I believe, actually, passionately about it. My girlfriend, Greta [Gerwig], who’s got a movie coming out as well, was asked this question at the New York Film Festival, and I was initially annoyed because she had such a good answer. I was like “How did you keep this to yourself?” She was paraphrasing [editor] Walter Murch, who I guess had written an addendum to this book, In the Blink of an Eye, about home viewing versus theatrical. He was saying that when you go into a theater, you are vulnerable. You’re giving yourself over to the experience in a way that when you’re watching it at home — no matter what, no matter how good your system is — you’re the master. You can shut it off, walk out of the room, make a phone call. And that doesn’t even get into watching things in a communal environment, versus watching things alone, which is also a different experience.

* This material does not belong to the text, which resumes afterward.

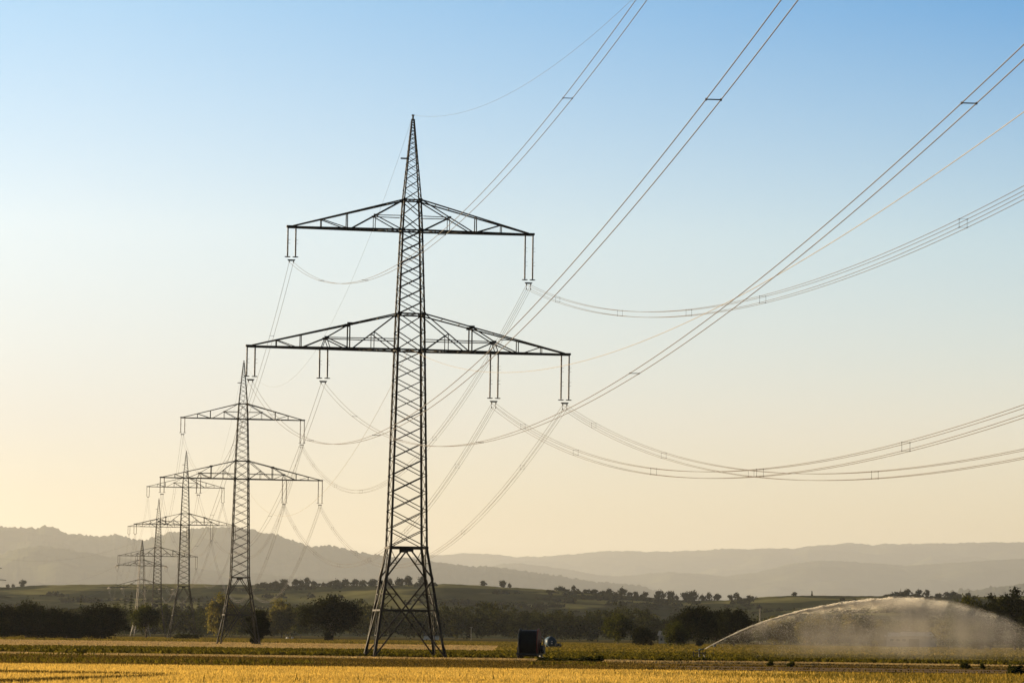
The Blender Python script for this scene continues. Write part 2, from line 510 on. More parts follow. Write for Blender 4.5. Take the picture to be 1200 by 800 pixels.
def peak_mesh():
    mb = MB()
    lattice(mb, panels(ZUT, TOP - .5, .62), .105, .05)
    mb.bar((0, 0, TOP - .6), (0, 0, TOP - .05), .16, .16)
    mb.box((0, 0, TOP - .08), (.26, .2, .12))
    c = corners(TOP - 4.6)[0]
    mb.bar(c, c + Vector((-.75, 0, 0)), .16, .14)
    return mb.mesh('peak')

def base_parts(e):
    """Four legs plus bracing below the belt, for a leg extension e; z measured from the ground."""
    h = BELT + e
    w0 = wid(BELT) + (7.4 - wid(BELT)) * h / BELT
    tab = [(0, w0), (h, wid(BELT))]
    c0, c1 = corners(0, tab), corners(h, tab)
    legs = []
    for k in range(4):
        mb = MB(); leg_angle(mb, c0[k] - Vector((0, 0, .3)), c1[k], k, .24, .04); legs.append(mb.mesh('leg'))
    mb = MB()
    zn = .715 * h
    cn = corners(zn, tab)
    # height where the two long diagonals cross
    wn = wid(zn, tab); zx = zn * w0 / (w0 + wn)
    cx = corners(zx, tab)
    for k in range(4):
        j = (k + 1) % 4; n = FN[k]
        m = (c1[k] + c1[j]) / 2
        mb.bar(c1[k], c1[j], .22, .16, n)
        mb.box(m - Vector((0, 0, .22)) + n * .03, (.9 if abs(n.y) > .5 else .03, .9 if abs(n.x) > .5 else .03, .4))
        for a in (k, j):
            mb.bar(m, cn[a], .15, .09, n)
        mb.bar(cn[k] - n * .05, c0[j] - n * .05, .15, .08, n); mb.bar(cn[j] + n * .05, c0[k] + n * .05, .15, .08, n)
        mb.bar(cx[k], cx[j], .17, .1, n)
        for a, b in ((k, j), (j, k)):
            def diag(z):   # long diagonal starting at leg node a, at height z
                t = (zn - z) / zn
                return cn[a].lerp(c0[b], t)
            z1 = zx + (zn - zx) * .52
            mb.bar(corners(z1, tab)[a], diag(z1), .08, .04, n)
            mb.bar(cx[a], diag(z1), .08, .04, n)
            z2 = zx * .48
            d2 = cn[b].lerp(c0[a], (zn - z2) / zn)
            mb.bar(corners(z2, tab)[a], d2, .06, .04, n)
            mb.bar(cx[a], d2, .08, .04, n)
            # small ties between leg and upper diagonal
            z3 = zn + (h - zn) * .5
            mb.bar(corners(z3, tab)[a], m.lerp(cn[a], .5), .06, .04, n)
            mb.bar(c1[a], m.lerp(cn[a], .5), .06, .04, n)
    return legs, mb.mesh('base_bracing'), c0

def arm_mesh(zb, zt, L, kind, tab=WID):
    """Both sides of one crossarm, in tower coordinates."""
    mb = MB()
    hb, ht = wid(zb, tab) / 2, wid(zt, tab) / 2
    for s in (-1, 1):
        def bot(f, y): return Vector((s * (hb + (L - .1 - hb) * f), y * (hb + (.22 - hb) * f), zb))
        def topc(f, y): return Vector((s * (ht + (L - .5 - ht) * f), y * (ht + (.2 - ht) * f), zt + (zb + .12 - zt) * f))
        def top_at(f, y):
            x = abs(bot(f, 0).x); return topc(min(1, max(0, (x - ht) / (L - .5 - ht))), y)
        for y in (-1, 1):
            n = Vector((0, y, 0))
            mb.bar(bot(0, y), bot(1, y), .19, .14, n)
            mb.bar(topc(0, y), topc(1, y), .13, .10, n)
            if kind == 'up':
                A, K = .455, .24
                mb.bar(topc(0, y), bot(A, y), .11, .06, n)
                kn = topc(0, y).lerp(bot(A, y), (bot(K, y).x - topc(0, y).x) / (bot(A, y).x - topc(0, y).x))
                mb.bar(kn, bot(0, y), .10, .06, n); mb.bar(kn, bot(K, y), .07, .05, n)
                mb.bar(kn, Vector((s * hb, y * hb, kn.z)), .08, .05, n)
                mb.bar(top_at(.485, y), bot(.485, y), .10, .07, n)
                mb.bar(top_at(.715, y), bot(.715, y), .08, .06, n); mb.bar(top_at(.715, y), bot(.475, y), .09, .06, n)
                mb.box(kn + n * .03, (.34, .03, .22))
            else:
                G, A, B = .32, .477, .64
                ap = bot(A, y) + Vector((0, 0, 1.05))
                mb.bar(top_at(G, y), bot(G, y), .13, .08, n)
                mb.bar(top_at(G, y), ap, .11, .07, n); mb.bar(ap, bot(B, y), .11, .07, n)
                mb.bar(ap, bot(G, y), .11, .07, n)
                mb.bar(ap, Vector((s * hb, y * hb, ap.z)), .09, .05, n)
                mb.bar(topc(0, y), bot(.30, y), .11, .06, n)
                kk = topc(0, y).lerp(bot(.30, y), .53)
                mb.bar(kk, bot(0, y), .10, .06, n); mb.bar(kk, Vector((kk.x, kk.y, zb)), .08, .05, n)
                mb.bar(top_at(.645, y), bot(.645, y), .09, .06, n)
                mb.bar(top_at(.81, y), bot(.81, y), .08, .05, n); mb.bar(top_at(.81, y), bot(.675, y), .08, .05, n)
                for dx in (-.4, .4):
                    mb.bar(ap, bot(A, y) + Vector((dx, 0, 0)), .08, .05, n)
                mb.box(top_at(G, y) + n * .03, (.55, .03, .3)); mb.box(ap + n * .03, (.4, .03, .25))
        fs = [0, .12, .24, .36, .48, .6, .72, .86, 1]
        for i, f in enumerate(fs):
            mb.bar(bot(f, -1), bot(f, 1), .07, .05)
            mb.bar(top_at(f, -1), top_at(f, 1), .06, .05)
            if i + 1 < len(fs):
                mb.bar(bot(f, -1 if i % 2 else 1) + Vector((0, 0, -.03)), bot(fs[i + 1], 1 if i % 2 else -1) + Vector((0, 0, -.03)), .07, .04)
        mb.box((s * (L - .3), 0, zb + .06), (.85, .5, .2))
        if kind == 'low':
            for dx in (-.4, .4): mb.box((s * 8.7 + dx, 0, zb - .02), (.3, 1.9, .16))
    return mb.mesh('crossarm')

def string_mesh(L, seg):
    """One long-rod insulator string hanging from z = 0 down to -L."""
    prof = [(.035, 0.0), (.035, -.10)]
    z0, z1 = -.10, -L + .22
    sl = (z1 - z0) / seg
    for k in range(seg):
        a, b = z0 + sl * k + .07, z0 + sl * (k + 1) - .07
        prof += [(.04, a + .02), (.075, a)]
        m = 11
        for i in range(m):
            t = a + (b - a) * (i + .5) / m; d = (b - a) / m / 2
            prof += [(.068, t - d * .2), (.115, t), (.068, t + d * .5)]
        prof += [(.075, b), (.04, b - .02)]
    prof += [(.035, -L)]
    mb = MB(); mb.lathe(prof, n=8)
    for k in range(1, seg):
        z = z0 + sl * k
        mb.bar((-.02, 0, z + .16), (.26, 0, z + .19), .025, .025); mb.bar((-.02, 0, z - .16), (.26, 0, z - .19), .025, .025)
    return mb.mesh('insulator_string', True)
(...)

It’s important for me to stress how I think movies like mine, and what would be considered more intimate stories than a movie like Dunkirk — where the benefit of seeing it in the theater is obvious on paper — is that it’s equally important to see movies like mine and Moonlight in the theater, because you’re more emotional in that way. It’s just a different thing. Not only do I think it shouldn’t go away, I really think it won’t go away. Things will change, but I think that experience will continue to live on.
Gerwig has been your partner not only in life but also in art, co-writing a number of your recent films. What has it been like to experience her success with Lady Bird, her solo directorial debut?
It’s amazing. It’s also something I’ve obviously been following for a long time. It’s always exciting when people sort of get why something is as good as it is. They really are with this movie, and I’m really happy for her. Also, I’m excited just for people to see that movie, because it’s really special.